Chicago Releases Investigation Showing 16 Police Officers Helped Cover Up the Killing of Laquan McDonald

On Wednesday, the city of Chicago released a watchdog report showing an alleged cover-up following the 2014 police killing of black teenager Laquan McDonald.

At least 16 police officers were involved in numerous violations to obscure the facts around police officer Jason Van Dyke’s shooting of McDonald, who was 17. The documents come from a 2016 investigation by Chicago’s Inspector General, Joseph Ferguson.

According to the documents, Van Dyke gave false statements “to exaggerate the danger McDonald posed.”

Mayor Lori Lightfoot said: “Our residents have a right to understand the decisions being made by their government. The release of these documents today represents the first of many steps we are taking to ensure our City operates with nothing short of the highest levels of transparency.”

Van Dyke convicted of second-degree murder and sentenced to six years and nine months in prison. According to the documents, he “made numerous false statements and material omissions” that were contradicted by dashcam footage and Dunkin’ Donuts security video.

The investigation found that:

The objective evidence presented in the video cannot be squared with Van Dyke’s claim that McDonald was “attacking Van Dyke with a knife” and “attempting to kill” him.
In addition, Van Dyke made multiple material omissions… In particular, Van Dyke failed to state that McDonald was walking away from him prior to the shooting.

The report also found that former Sgt. Stephen Franko reviewed and approved Van Dyke’s false statements, serving “to establish the false narrative that McDonald initiated an attack on Van Dyke.”

Two officers, according to the investigation, lied and said that they heard Van Dyke tell McDonald to drop a weapon, giving statements that served to “mischaracterize the events leading up to the McDonald shooting, and to thereby bolster a false narrative which might offer justification for the shooting.” The report found that the officers would not have been able to hear McDonald from where they were standing.

The investigation found that former Chicago Police Department lieutenant Anthony Wojcik “improperly disposed” of handwritten notes from detectives who spoke to three civilians who witnessed the shooting. Before disposing of them, though, he “personally recreated the reports.”

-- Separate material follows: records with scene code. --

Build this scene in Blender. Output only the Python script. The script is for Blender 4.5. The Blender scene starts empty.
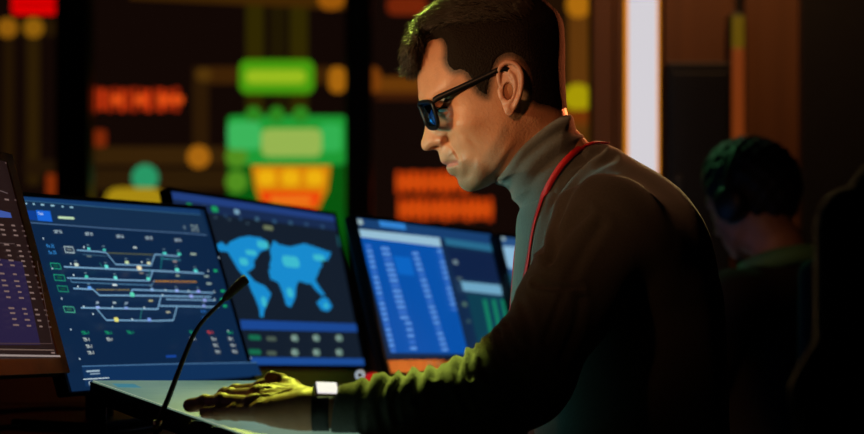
import bpy, bmesh, math, random
import numpy as np
from mathutils import Vector, Matrix
from mathutils.bvhtree import BVHTree
rng = np.random.default_rng(7)
random.seed(7)
SC = bpy.context.scene
COL = SC.collection
# ---------------------------------------------------------------- camera frame
FPX = 1680.0; HOR = 265.0; CAMZ = 0.914; D0 = 2.05
CAM = np.array([0.0, -D0, CAMZ])
S0 = D0 / FPX
def P(px, py, d):
    return np.array([(px-432)/FPX*d, d-D0, CAMZ-(py-HOR)/FPX*d])
def proj(V):
    V = np.asarray(V, float); d = V[..., 1]+D0
    return 432+FPX*V[..., 0]/d, HOR-FPX*(V[..., 2]-CAMZ)/d
def lin(c):
    r = []
    for x in c[:3]:
        x = x/255.0
        r.append(x/12.92 if x <= 0.04045 else ((x+0.055)/1.055)**2.4)
    return (*r, 1.0)
# ---------------------------------------------------------------- materials
def new_mat(name):
    m = bpy.data.materials.new(name); m.use_nodes = True
    nt = m.node_tree; b = nt.nodes['Principled BSDF']
    return m, nt, b
def pmat(name, col, rough=0.5, metal=0.0, noise=0.0, nscale=40, bump=0.0, bscale=200, sheen=0.0, spec=None, coat=0.0, sss=0.0):
    m, nt, b = new_mat(name)
    b.inputs['Base Color'].default_value = (*col[:3], 1)
    b.inputs['Roughness'].default_value = rough
    b.inputs['Metallic'].default_value = metal
    if spec is not None: b.inputs['Specular IOR Level'].default_value = spec
    if sheen: b.inputs['Sheen Weight'].default_value = sheen; b.inputs['Sheen Roughness'].default_value = 0.4
    if coat: b.inputs['Coat Weight'].default_value = coat
    tc = nt.nodes.new('ShaderNodeTexCoord')
    if noise:
        n = nt.nodes.new('ShaderNodeTexNoise'); n.inputs['Scale'].default_value = nscale; n.inputs['Detail'].default_value = 6
        nt.links.new(tc.outputs['Object'], n.inputs['Vector'])
        r = nt.nodes.new('ShaderNodeValToRGB')
        r.color_ramp.elements[0].position = .3; r.color_ramp.elements[1].position = .7
        r.color_ramp.elements[0].color = (*[c*(1-noise) for c in col[:3]], 1)
        r.color_ramp.elements[1].color = (*[min(1, c*(1+noise)) for c in col[:3]], 1)
        nt.links.new(n.outputs['Fac'], r.inputs['Fac']); nt.links.new(r.outputs['Color'], b.inputs['Base Color'])
    if bump:
        n2 = nt.nodes.new('ShaderNodeTexNoise'); n2.inputs['Scale'].default_value = bscale; n2.inputs['Detail'].default_value = 4
        nt.links.new(tc.outputs['Object'], n2.inputs['Vector'])
        bp = nt.nodes.new('ShaderNodeBump'); bp.inputs['Strength'].default_value = bump; bp.inputs['Distance'].default_value = 0.002
        nt.links.new(n2.outputs['Fac'], bp.inputs['Height']); nt.links.new(bp.outputs['Normal'], b.inputs['Normal'])
    return m
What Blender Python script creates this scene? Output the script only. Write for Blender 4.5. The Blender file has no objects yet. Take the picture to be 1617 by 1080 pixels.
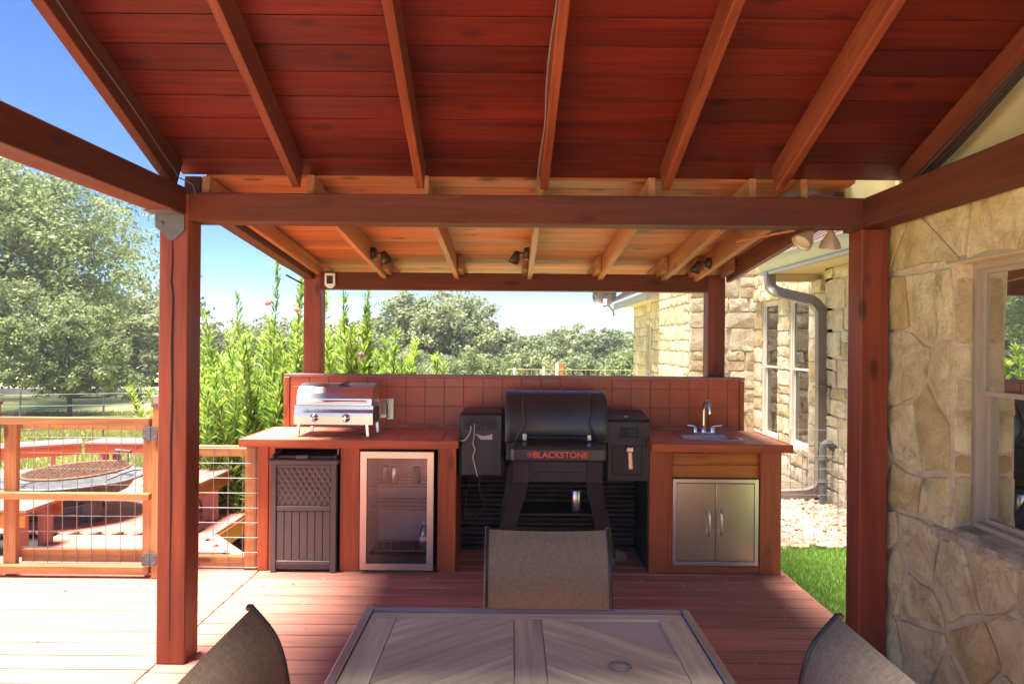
import bpy, math, random
import numpy as np
from mathutils import Vector, Matrix
R = math.radians
random.seed(7)
rng = np.random.default_rng(11)
scene = bpy.context.scene
col = scene.collection

# ---------------------------------------------------------------- camera, world, sun
cam_d = bpy.data.cameras.new('camera'); cam = bpy.data.objects.new('camera', cam_d); col.objects.link(cam)
cam.location = (0, 0, 1.64); cam.rotation_euler = (R(90), R(-0.5), 0)
cam_d.sensor_width = 36; cam_d.lens = 23.93; cam_d.clip_start = .05; cam_d.clip_end = 2000
scene.camera = cam
SUN_EL, SUN_AZ = R(79), R(240)         # azimuth clockwise from +Y: high, from the left and a little behind
w = bpy.data.worlds.new('World'); scene.world = w; w.use_nodes = True
nt = w.node_tree; bg = nt.nodes['Background']
sky = nt.nodes.new('ShaderNodeTexSky'); sky.sky_type = 'NISHITA'; sky.sun_disc = False
sky.sun_elevation = SUN_EL; sky.sun_rotation = SUN_AZ; sky.air_density = .33; sky.dust_density = 0; sky.ozone_density = 3.0; sky.altitude = 300
hs = nt.nodes.new('ShaderNodeHueSaturation'); hs.inputs['Saturation'].default_value = 1.25
mt = nt.nodes.new('ShaderNodeMix'); mt.data_type = 'RGBA'; mt.blend_type = 'MULTIPLY'; mt.inputs[0].default_value = 1; mt.inputs[7].default_value = (1, .88, .84, 1)
nt.links.new(sky.outputs[0], mt.inputs[6]); nt.links.new(mt.outputs[2], hs.inputs['Color']); nt.links.new(hs.outputs[0], bg.inputs[0]); bg.inputs[1].default_value = 0.055
sl = bpy.data.lights.new('sun', 'SUN'); so = bpy.data.objects.new('sun', sl); col.objects.link(so)
sl.energy = 2.8; sl.angle = R(24); sl.color = (1, .96, .91)
d = Vector((math.sin(SUN_AZ)*math.cos(SUN_EL), math.cos(SUN_AZ)*math.cos(SUN_EL), math.sin(SUN_EL)))
so.rotation_euler = d.to_track_quat('Z', 'Y').to_euler()
scene.view_settings.view_transform = 'Standard'; scene.view_settings.look = 'None'
scene.view_settings.exposure = 3.25; scene.view_settings.gamma = 1
scene.render.engine = 'CYCLES'

# ---------------------------------------------------------------- materials
MATS = {}
def newmat(name):
    m = bpy.data.materials.new(name); m.use_nodes = True
    t = m.node_tree; return m, t, t.nodes['Principled BSDF']
def N(t, kind, **kw):
    n = t.nodes.new('ShaderNode'+kind)
    for k, v in kw.items():
        if k in n.inputs: n.inputs[k].default_value = v
        else: setattr(n, k, v)
    return n
def ramp(t, fac, stops):
    r = t.nodes.new('ShaderNodeValToRGB'); e = r.color_ramp.elements
    while len(e) < len(stops): e.new(.5)
    for i, (p, c) in enumerate(stops): e[i].position = p; e[i].color = (*c, 1) if len(c) == 3 else c
    t.links.new(fac, r.inputs[0]); return r
def mixc(t, fac, a, b, mode='MIX'):
    n = t.nodes.new('ShaderNodeMix'); n.data_type = 'RGBA'; n.blend_type = mode
    for i, s in ((0, fac), (6, a), (7, b)):
        if hasattr(s, 'links') or isinstance(s, bpy.types.NodeSocket): t.links.new(s, n.inputs[i])
        else: n.inputs[i].default_value = s if i == 0 else (*s, 1)
    return n.outputs[2]
def math_(t, op, a, b=0.0):
    n = t.nodes.new('ShaderNodeMath'); n.operation = op
    for i, s in ((0, a), (1, b)):
        if isinstance(s, bpy.types.NodeSocket): t.links.new(s, n.inputs[i])
        else: n.inputs[i].default_value = s
    return n.outputs[0]
def coords(t, scale=(1, 1, 1), rand=True):
    tc = t.nodes.new('ShaderNodeTexCoord'); mp = t.nodes.new('ShaderNodeMapping')
    mp.inputs['Scale'].default_value = scale
    if rand:
        oi = t.nodes.new('ShaderNodeObjectInfo')
        k = math_(t, 'MULTIPLY', oi.outputs['Random'], 37.0)
        va = t.nodes.new('ShaderNodeVectorMath'); va.operation = 'ADD'
        t.links.new(tc.outputs['Object'], va.inputs[0]); t.links.new(k, va.inputs[1]); t.links.new(va.outputs[0], mp.inputs[0])
    else: t.links.new(tc.outputs['Object'], mp.inputs[0])
    return mp.outputs[0]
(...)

The Chicago police union told the Chicago Sun Times:“The Fraternal Order of Police has articulated in several instances our strongly-held belief that the Inspector General’s office, particularly under Joe Ferguson, is often little more than a political witch hunt of our members, none more so than the manner by which his office generated criminal indictments of the three officers in connection with the Laquan McDonald shooting.”

Ferguson said that he thought transparency was necessary. “The public doesn’t trust government. And it’s not just Chicago government,” he said. “It’s government generally. So, the only way to really have confidence, at least in this generation of things, is to put the information out there.”